Vroeger was niet beter. Wie dat beweert verzuipt in zijn eigen melancholie, wel is het waar dat vroeger meer kon. Dadaïstische singersongwriters bijvoorbeeld. Ver doorgedreven absurdisme waar je noch kop noch staart aan vast krijgt. We hadden ze vroeger met hopen en ze hadden succes. Van Luc De Vos zaliger tot Marcel Vanthilt met zijn Arbeid Adelt! Maar ook onze noorderburen konden er wat van, herinner u (ten minste als je naar de derde leeftijd neigt) talloze VPRO-programma’s waar vandaag politici de gevreesde cultuurknip zouden voor zouden bovenhalen wegens te gevaarlijk tegendraads.
Ton Lebbink bijvoorbeeld. Een legende destijds in de Amsterdamse underground. Niet alleen was hij drummer bij Mecano (en neen niet die Spaanse rotband, wel de avant-gardistische Nederlandse Mecano rond kunstschilder Dirk Polak met een geluid dat wat weg had van Tuxedomoon) en als buitenwipper bij de Paradiso. Maar ook een dichter die zich liet inspireren door Linton Kwesi Johnson en John Cooper Clarke. Naast een handvol singles (die je bij de downloadcode bij dit vinyl vindt) bracht hij twee lp’s uit. Het tamelijk succesvolle Luchtkastelen en de geflopte opvolger Hongerwinter uit 1982 die hij opnam met Thé Lau van The Scene.
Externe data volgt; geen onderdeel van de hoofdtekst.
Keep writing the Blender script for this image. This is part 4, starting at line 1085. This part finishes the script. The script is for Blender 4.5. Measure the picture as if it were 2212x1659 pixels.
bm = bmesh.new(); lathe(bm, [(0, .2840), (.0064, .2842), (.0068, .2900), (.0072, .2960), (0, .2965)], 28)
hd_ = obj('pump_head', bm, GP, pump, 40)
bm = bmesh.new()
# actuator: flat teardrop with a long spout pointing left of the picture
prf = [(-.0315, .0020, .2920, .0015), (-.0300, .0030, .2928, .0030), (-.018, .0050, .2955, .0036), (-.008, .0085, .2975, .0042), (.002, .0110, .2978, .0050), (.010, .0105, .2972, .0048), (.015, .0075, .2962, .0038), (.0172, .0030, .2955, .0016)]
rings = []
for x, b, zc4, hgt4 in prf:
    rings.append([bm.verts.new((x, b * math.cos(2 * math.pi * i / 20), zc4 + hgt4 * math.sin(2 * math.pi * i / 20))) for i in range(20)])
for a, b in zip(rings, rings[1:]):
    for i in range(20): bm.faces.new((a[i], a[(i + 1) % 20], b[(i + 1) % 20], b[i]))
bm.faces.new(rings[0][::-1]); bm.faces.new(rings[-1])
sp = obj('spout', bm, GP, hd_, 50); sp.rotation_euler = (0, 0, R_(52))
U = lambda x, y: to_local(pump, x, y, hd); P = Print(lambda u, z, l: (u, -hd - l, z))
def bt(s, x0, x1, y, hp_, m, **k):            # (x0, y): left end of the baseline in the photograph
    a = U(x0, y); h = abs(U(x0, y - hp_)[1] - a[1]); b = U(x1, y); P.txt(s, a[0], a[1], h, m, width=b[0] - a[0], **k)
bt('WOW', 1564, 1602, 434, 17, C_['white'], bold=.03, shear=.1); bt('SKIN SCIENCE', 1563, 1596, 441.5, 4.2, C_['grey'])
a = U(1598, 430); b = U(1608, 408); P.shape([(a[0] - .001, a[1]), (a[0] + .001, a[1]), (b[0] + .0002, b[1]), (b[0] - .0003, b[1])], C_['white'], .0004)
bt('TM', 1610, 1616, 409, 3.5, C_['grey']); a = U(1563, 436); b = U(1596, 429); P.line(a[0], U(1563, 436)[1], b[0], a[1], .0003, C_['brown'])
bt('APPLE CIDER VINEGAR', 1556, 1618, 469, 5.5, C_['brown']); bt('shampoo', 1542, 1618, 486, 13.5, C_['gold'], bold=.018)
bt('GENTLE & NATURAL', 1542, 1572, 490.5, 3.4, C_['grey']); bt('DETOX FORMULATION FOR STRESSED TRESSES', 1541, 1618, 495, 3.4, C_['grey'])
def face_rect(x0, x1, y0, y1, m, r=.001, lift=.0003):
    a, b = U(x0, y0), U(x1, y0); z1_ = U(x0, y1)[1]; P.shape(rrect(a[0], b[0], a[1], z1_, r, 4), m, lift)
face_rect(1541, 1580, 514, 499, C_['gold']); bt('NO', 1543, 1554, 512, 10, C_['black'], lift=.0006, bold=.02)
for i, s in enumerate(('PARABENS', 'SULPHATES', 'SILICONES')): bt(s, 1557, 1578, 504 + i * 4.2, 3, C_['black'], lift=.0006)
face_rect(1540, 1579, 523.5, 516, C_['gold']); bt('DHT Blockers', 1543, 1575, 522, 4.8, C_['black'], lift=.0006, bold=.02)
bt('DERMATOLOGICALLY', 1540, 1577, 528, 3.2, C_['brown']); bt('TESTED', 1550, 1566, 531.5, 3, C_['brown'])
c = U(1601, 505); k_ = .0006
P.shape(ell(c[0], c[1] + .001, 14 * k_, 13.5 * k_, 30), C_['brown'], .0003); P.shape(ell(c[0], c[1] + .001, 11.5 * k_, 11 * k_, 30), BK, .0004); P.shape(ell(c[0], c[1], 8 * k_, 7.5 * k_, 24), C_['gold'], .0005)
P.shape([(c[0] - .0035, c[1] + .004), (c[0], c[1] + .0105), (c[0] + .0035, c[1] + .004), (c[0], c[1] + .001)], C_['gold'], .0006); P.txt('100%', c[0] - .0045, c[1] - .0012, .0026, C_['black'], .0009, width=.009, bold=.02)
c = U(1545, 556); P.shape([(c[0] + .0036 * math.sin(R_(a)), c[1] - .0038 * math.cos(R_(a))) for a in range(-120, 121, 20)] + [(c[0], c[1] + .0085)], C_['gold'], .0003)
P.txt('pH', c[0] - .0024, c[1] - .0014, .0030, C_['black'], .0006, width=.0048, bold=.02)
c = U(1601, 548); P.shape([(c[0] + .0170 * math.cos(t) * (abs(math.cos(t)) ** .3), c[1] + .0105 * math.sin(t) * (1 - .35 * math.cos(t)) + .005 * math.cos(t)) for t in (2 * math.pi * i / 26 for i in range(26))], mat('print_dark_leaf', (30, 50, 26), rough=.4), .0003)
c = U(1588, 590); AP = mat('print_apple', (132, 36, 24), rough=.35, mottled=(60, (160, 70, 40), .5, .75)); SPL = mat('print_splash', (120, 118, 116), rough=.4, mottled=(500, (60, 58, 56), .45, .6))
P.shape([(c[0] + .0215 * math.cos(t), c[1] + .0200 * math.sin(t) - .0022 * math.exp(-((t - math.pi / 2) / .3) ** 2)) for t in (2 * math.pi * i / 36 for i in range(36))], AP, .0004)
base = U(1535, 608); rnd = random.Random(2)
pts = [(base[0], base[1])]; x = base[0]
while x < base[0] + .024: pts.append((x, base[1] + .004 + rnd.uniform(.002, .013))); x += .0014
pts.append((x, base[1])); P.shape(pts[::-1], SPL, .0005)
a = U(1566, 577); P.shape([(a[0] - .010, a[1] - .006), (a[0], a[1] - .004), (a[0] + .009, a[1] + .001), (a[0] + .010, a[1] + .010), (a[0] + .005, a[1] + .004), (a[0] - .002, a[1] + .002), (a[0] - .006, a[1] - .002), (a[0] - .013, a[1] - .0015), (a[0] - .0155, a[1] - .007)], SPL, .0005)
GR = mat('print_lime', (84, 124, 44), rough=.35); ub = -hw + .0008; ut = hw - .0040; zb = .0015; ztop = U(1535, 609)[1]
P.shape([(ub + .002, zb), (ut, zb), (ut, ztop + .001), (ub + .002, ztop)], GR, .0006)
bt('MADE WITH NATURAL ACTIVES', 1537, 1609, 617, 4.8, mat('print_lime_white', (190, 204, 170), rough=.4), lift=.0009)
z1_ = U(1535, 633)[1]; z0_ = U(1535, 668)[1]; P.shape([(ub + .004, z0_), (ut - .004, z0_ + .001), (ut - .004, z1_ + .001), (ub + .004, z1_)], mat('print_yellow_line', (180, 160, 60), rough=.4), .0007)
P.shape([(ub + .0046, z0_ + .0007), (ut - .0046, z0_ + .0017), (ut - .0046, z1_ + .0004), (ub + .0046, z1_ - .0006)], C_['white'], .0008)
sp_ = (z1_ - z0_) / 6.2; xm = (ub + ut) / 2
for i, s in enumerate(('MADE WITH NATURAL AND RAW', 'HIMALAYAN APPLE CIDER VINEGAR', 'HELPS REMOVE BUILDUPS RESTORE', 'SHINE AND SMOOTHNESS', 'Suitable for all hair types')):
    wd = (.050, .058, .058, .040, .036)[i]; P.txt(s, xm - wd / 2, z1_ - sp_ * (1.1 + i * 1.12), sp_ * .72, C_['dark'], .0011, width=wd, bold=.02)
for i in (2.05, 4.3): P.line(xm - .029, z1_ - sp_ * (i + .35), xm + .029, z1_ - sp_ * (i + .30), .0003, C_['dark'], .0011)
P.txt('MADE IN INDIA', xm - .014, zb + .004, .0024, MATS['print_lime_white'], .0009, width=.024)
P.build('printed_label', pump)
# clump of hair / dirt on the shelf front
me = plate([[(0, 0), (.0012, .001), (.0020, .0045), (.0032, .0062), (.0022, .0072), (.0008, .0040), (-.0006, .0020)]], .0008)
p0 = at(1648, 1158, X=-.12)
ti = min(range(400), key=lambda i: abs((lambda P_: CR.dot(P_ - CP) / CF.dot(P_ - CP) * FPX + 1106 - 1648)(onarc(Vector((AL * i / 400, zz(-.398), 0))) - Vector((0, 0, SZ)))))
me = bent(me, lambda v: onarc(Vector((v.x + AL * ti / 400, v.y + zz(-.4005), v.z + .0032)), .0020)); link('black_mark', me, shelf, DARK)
Een man die alles deed. Bankbediende, naar eigen zeggen zijn oude dag versleten als miljonair, maar ook een experimentele dichter. Zoals Lebbink vind je ze tegenwoordig niet meer. Het podium op met een backingtape, stroboscoop en rookmachine. Met onzin keet schoppen en het werd gehoord, want de single Voetbalknieën haalde net niet de Nederlandse Top 40. Stel je voor. De plaat werd wat je noemt cult en dus een onvindbaar hebbeding tenzij je je spaarvarken aan diggelen slaat. Luchtkastelen verscheen destijds op Ariola en is nu terug op vinyl verkrijgbaar via het Belgische Walhalla, het label van muziekkenner Lieven De Ridder en al jaren de toevlucht voor fans die graag iets van obscure new wave uit de eighties in de kast willen. Want jawel, de verbale spielerei van Lebbink hoort perfect thuis in het vakje van de zwarte frakken.
Net zoals hij alle vindbare woorden voor zijn poëzie gebruikte, mochten ook alle hippe stijlen zijn muziek binnen. En dat gaat van de typische minimal wave uit het begin van de jaren 80 als de funk die toen ook zijn weg gevonden had in de new-wave. Binnenin vind je een blaadje met naast leuke archieffoto’s ook de teksten. Leuk om te volgen, maar niemand die precies weet waar de hersenkronkels van deze Amsterdammer naar toe wilden. “Het pijpt regenstelen. Het steelt regenpijpen”. Zeg zelf… En toch werkt het, ook bijna veertig jaar later.